The short stories in Orlando Ortega-Medina's new book will leaving you wanting more.


I’m not usually a big fan of short stories. However, after finding Ortega-Medina’s Jerusalem Ablaze, I was intrigued. I can’t say much because the book isn’t on sale yet, but I can tell you why you need to pick up a copy when it’s available.

Jerusalem Ablaze is a quick read; it’s filled with short stories, all based on different obsessions. The stories tend to leave you with a feeling of wanting more, to find out what happens after they end. Many of the stories left me feeling like the story was incomplete but, at the same time, like that was all I needed.

Each character has a different personality and motive, so no two stories are the same. Reading this anthology was an emotional roller coaster. At some points, I finished stories feeling happy, but other times, emotions overwhelmed me to the point that I just had to put the book down.

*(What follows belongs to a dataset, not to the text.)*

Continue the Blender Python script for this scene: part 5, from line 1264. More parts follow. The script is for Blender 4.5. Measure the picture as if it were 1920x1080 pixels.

The first of the stories, Torture by Roses, is centered around the idea of learning to hate. Ikeda Yataro is in need of a successor. When he finds one, he decides to teach him how to hate. Going through the story, we see the trials his new successor goes through to be able to take over in his place.

I won’t say any more about this story, but what I will say about the rest of the book is that each story switches narrative points of view. While some stories would be told in first person, others would be told in third person — a few of the stories would even switch the point of view depending on the character speaking at the moment.

The writing and attention to detail kept me engaged through each story. Since the stories take place in different places in the world, the minor details Ortega-Medina included are a nice charm.

I give this book a solid four out of five stars. While the stories are really interesting, the feeling that there could have been more to them kept me from giving it five out of five.

What I will say to finish this review is: If you enjoy reading about a cast of characters that are not wholly good or evil, this is a book that you should definitely pick up.